Durante el verano la
fruición del intelecto parece menos específica que en invierno. Ahora tiene que
compartir con la floración de las
sensaciones todo lo que se revela o se descubra. Los laberintos intelectuales
parecen haberse quedado guardados en los cuarteles de invierno. Solo la poesía
del detalle, de los atardeceres frente al mar o la vivencia amorosa en los
espigones, puede antojarse productiva si pretendemos escribir sobre ello. El
verano puede atemperar el distanciamiento del pensar a través de lo que disfrutar
del mismo supone: la aventura, tanto geográfica, como sentimental.
¿A qué se parecerá la
eternidad: al verano o al invierno; a la actividad o al descanso? ¿Qué haremos
en la eternidad: lo que, más o menos, desempeñamos durante el período de
trabajo en invierno, o alcanzar la eternidad se parecerá a unas vacaciones sin
fin, porque hayamos cumplido con todos nuestros deberes y ese sea nuestro
premio? El invierno y el verano como modelos rudimentarios y simbólicos del
infinitivo transespacial y transtemporal
que podría definir por encima el ser de lo eterno.
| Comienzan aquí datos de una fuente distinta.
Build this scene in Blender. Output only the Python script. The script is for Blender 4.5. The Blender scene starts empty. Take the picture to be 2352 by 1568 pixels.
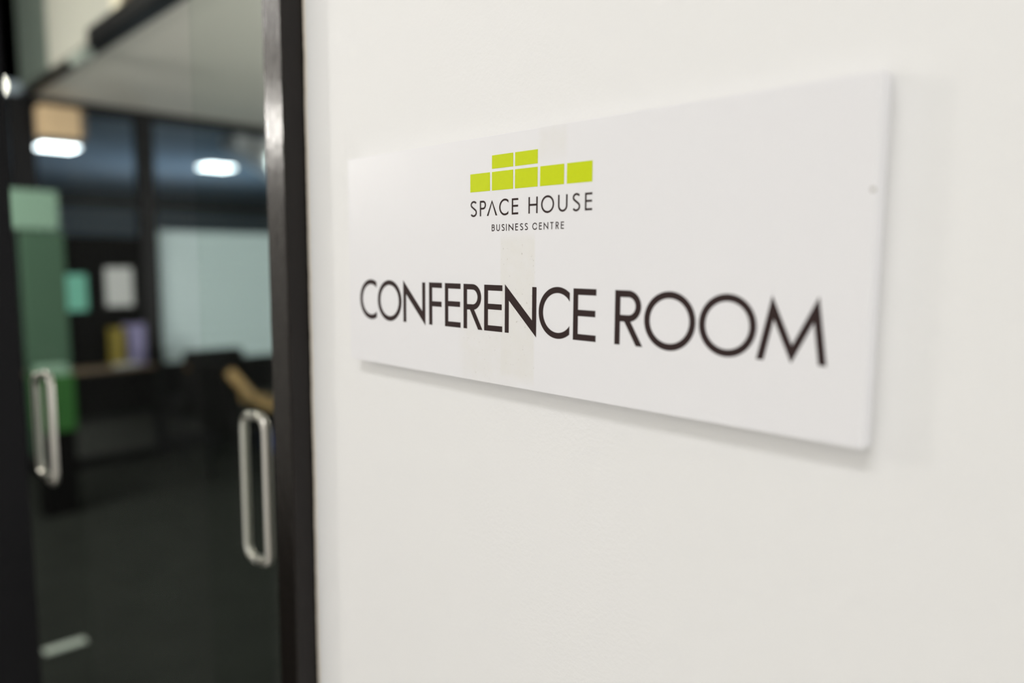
import bpy, bmesh, math, random
from mathutils import Vector, Matrix

# ---------------------------------------------------------------- camera, world, lights, exposure
SC = bpy.context.scene
COL = SC.collection
PI = math.pi

cam_d = bpy.data.cameras.new('camera')
cam = bpy.data.objects.new('camera', cam_d)
COL.objects.link(cam)
yaw, pitch, roll = math.radians(45.5544), math.radians(-6.2271), math.radians(0.3736)
fwd = Vector((-math.sin(yaw) * math.cos(pitch), math.cos(yaw) * math.cos(pitch), math.sin(pitch)))
rgt = Vector((math.cos(yaw), math.sin(yaw), 0))
upv = rgt.cross(fwd)
r2 = math.cos(roll) * rgt + math.sin(roll) * upv
u2 = -math.sin(roll) * rgt + math.cos(roll) * upv
CAM = Vector((0, -0.42, 1.45))
cam.matrix_world = Matrix(((r2.x, u2.x, -fwd.x, CAM.x), (r2.y, u2.y, -fwd.y, CAM.y),
                           (r2.z, u2.z, -fwd.z, CAM.z), (0, 0, 0, 1)))
cam_d.sensor_width = 36
cam_d.lens = 36 * 1708.3 / 2352
cam_d.clip_start = 0.01
cam_d.dof.use_dof = True
cam_d.dof.focus_distance = (Vector((-0.415, -0.013, 1.42)) - CAM).dot(fwd)
cam_d.dof.aperture_fstop = 26.15 / 14.0
SC.camera = cam

w = bpy.data.worlds.new('world'); SC.world = w; w.use_nodes = True
w.node_tree.nodes['Background'].inputs[0].default_value = (0.9, 0.95, 1, 1)
w.node_tree.nodes['Background'].inputs[1].default_value = 0.0

SC.view_settings.view_transform = 'Standard'
SC.view_settings.look = 'None'
SC.view_settings.exposure = 0.0
SC.view_settings.gamma = 1.0
SC.view_settings.use_curve_mapping = False


def area(name, loc, aim, sx, sy, power, col):
    l = bpy.data.lights.new(name, 'AREA'); l.shape = 'RECTANGLE'
    l.size = sx; l.size_y = sy; l.energy = power; l.color = col
    o = bpy.data.objects.new(name, l); COL.objects.link(o)
    o.location = loc
    o.rotation_euler = (Vector(aim) - Vector(loc)).to_track_quat('-Z', 'Y').to_euler()
    return o


# ceiling panel of the bright corridor in front of the sign
area('corridor_ceiling_light', (-0.25, -1.5, 3.1), (-0.25, -0.9, 0), 1.2, 0.4, 19, (1, 1, 1.0))
# added frontal fill from the corridor wall opposite the sign
area('corridor_front_fill', (-1.0, -1.78, 1.0), (-0.85, 0, 1.0), 1.6, 1.5, 6.6, (1, 1, 1.03))
# added fill from the corridor's near end, brightens the sign's right edge
area('corridor_end_fill', (2.05, -0.22, 1.5), (0, -0.22, 1.5), 0.35, 1.9, 13.5, (1, 1, 1.0))
# hall on the left: added fill aimed at its wall, then two wall lamps
area('hall_wall_fill', (-4.0, -0.7, 3.1), (-4.4, -1.8, 1.0), 0.6, 0.6, 85, (1, 0.95, 0.9))
area('hall_wall_lamp', (-4.33, -1.77, 2.24), (-4.33, 0, 2.3), 0.14, 0.17, 45.0, (1, 0.96, 0.9))
area('hall_wall_lamp', (-4.33, -1.77, 2.9), (-4.33, 0, 2.9), 0.16, 0.16, 8.0, (1, 0.97, 0.95))
# added unseen fill behind the white wall, for the hall ceiling and partition
area('hidden_hall_fill', (-0.84, 3.0, 1.4), (-3.0, 3.0, 2.3), 2.0, 1.6, 145, (1, 0.985, 0.95))
# added uplight low in the far office, washing its ceiling
area('office_fill', (-9.0, 3.3, 0.6), (-9.0, 3.3, 3), 1.0, 1.0, 26, (0.62, 0.8, 1))

# ---------------------------------------------------------------- materials


def mat(name, col, rough=0.5, metal=0.0, spec=0.5, bump=0.0, bscale=200.0, emit=None, estr=0.0, coat=0.0,
        var=0.0, vscale=6.0):
    m = bpy.data.materials.new(name); m.use_nodes = True
    nt = m.node_tree; b = nt.nodes['Principled BSDF']
    b.inputs['Base Color'].default_value = (*col, 1)
    b.inputs['Roughness'].default_value = rough
    b.inputs['Metallic'].default_value = metal
    b.inputs['Specular IOR Level'].default_value = spec
    b.inputs['Coat Weight'].default_value = coat
    b.inputs['Coat Roughness'].default_value = 0.12
    if emit:
        b.inputs['Emission Color'].default_value = (*emit, 1)
        b.inputs['Emission Strength'].default_value = estr
    tc = nt.nodes.new('ShaderNodeTexCoord')
    if bump:
        n = nt.nodes.new('ShaderNodeTexNoise'); n.inputs['Scale'].default_value = bscale
        n.inputs['Detail'].default_value = 3
        nt.links.new(tc.outputs['Object'], n.inputs['Vector'])
        bp = nt.nodes.new('ShaderNodeBump'); bp.inputs['Strength'].default_value = bump
        bp.inputs['Distance'].default_value = 0.001
        nt.links.new(n.outputs['Fac'], bp.inputs['Height'])
        nt.links.new(bp.outputs['Normal'], b.inputs['Normal'])
    if var:
        n = nt.nodes.new('ShaderNodeTexNoise'); n.inputs['Scale'].default_value = vscale
        nt.links.new(tc.outputs['Object'], n.inputs['Vector'])
        mx = nt.nodes.new('ShaderNodeMix'); mx.data_type = 'RGBA'
        mx.inputs[6].default_value = (*[c * (1 - var) for c in col], 1)
        mx.inputs[7].default_value = (*[min(1, c * (1 + var)) for c in col], 1)
        nt.links.new(n.outputs['Fac'], mx.inputs[0])
        nt.links.new(mx.outputs[2], b.inputs['Base Color'])
    return m


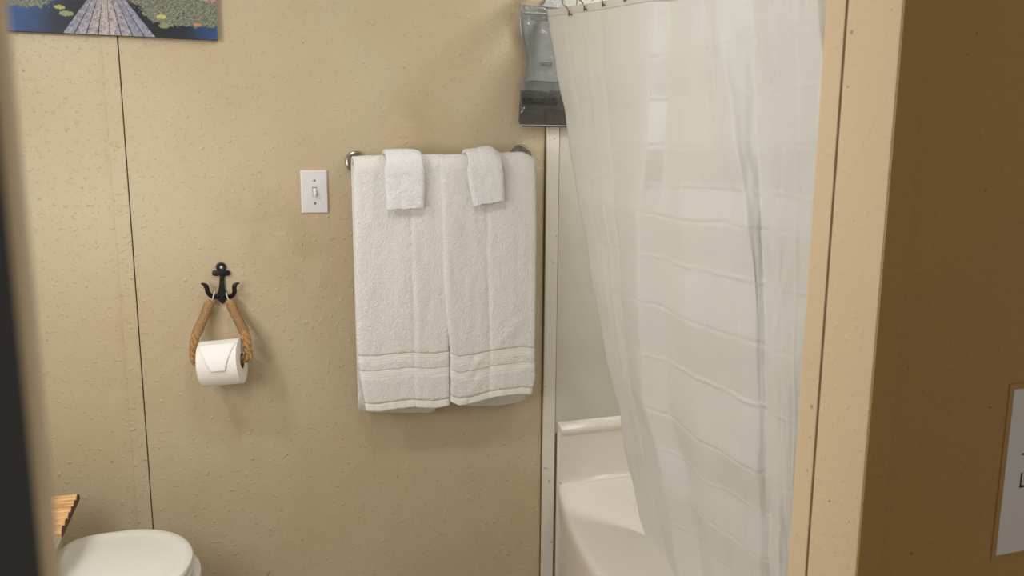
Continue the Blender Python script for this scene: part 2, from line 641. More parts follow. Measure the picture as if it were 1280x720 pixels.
add_loft(bm, [[V((sx + q * s_, -d, sz + zc + r * s2)) for q, r in ((-1, -1), (1, -1), (1, 1), (-1, 1))]
              for d, s_, s2, zc in ((0.0066, 0.0046, 0.0105, 0.0), (0.0080, 0.0044, 0.0096, 0.0), (0.0105, 0.0042, 0.0062, -0.0035), (0.0165, 0.0036, 0.0034, -0.0085), (0.0175, 0.0026, 0.0022, -0.0090))])
link_mesh('toggle', bm, MT['toggle'], sw, False)
for dz in (0.0302, -0.0302):
    o = lathe('screw', [(0.0034, 0.0055), (0.0034, 0.0070), (0.0022, 0.0078), (0.0001, 0.0080)], (sx, 0, sz + dz), (0, -1, 0), MT['screw'], sw, 16)
    bm = bmesh.new()
    add_box(bm, (-0.0028, -0.0082, -0.0005), (0.0028, -0.0078, 0.0005))
    bmesh.ops.rotate(bm, verts=bm.verts, cent=(0, 0, 0), matrix=Matrix.Rotation(0.6, 3, 'Y'))
    bmesh.ops.translate(bm, verts=bm.verts, vec=(sx, 0, sz + dz))
    me = bpy.data.meshes.new('screw_slot'); bm.to_mesh(me); bm.free()
    o2 = link_me('screw_slot', me, MT['ink'], sw, False)
    o2.parent = o
    me.transform(Matrix.Translation(sw.location - o.location)) if False else None

# ------------------------------------------------------------------ anchor hook
HY = -0.0075
def hk(zx, zy): return at(230 + zx / 9, 320 + zy / 9, 1, -0.004)
hc = hk(420, 300)
an = thing('anchor_hook', (hc.x, 0, hc.z), 'black cast iron anchor shaped double hook on the beige wall', 'hook')
bm = bmesh.new()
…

La romántica imagen de una
pareja, de un hombre y de una mujer cogidos de la mano, caminando por la orilla
del mar es la imagen de la dicha: la presencia del mar representa la eternidad,
es decir, la duración infinita de la
felicidad. El caminar tranquilamente frente a la inmensidad del mar también
indica confianza, esperanza asegurada. Ese titán que es el mar no me agredirá
nunca, su inmensidad es la dimensión de la felicidad alcanzada. No me
inquietaré por qué es lo que hay más allá del horizonte marino. La felicidad me
lo impide y además, estoy seguro de no poder lucubrarlo.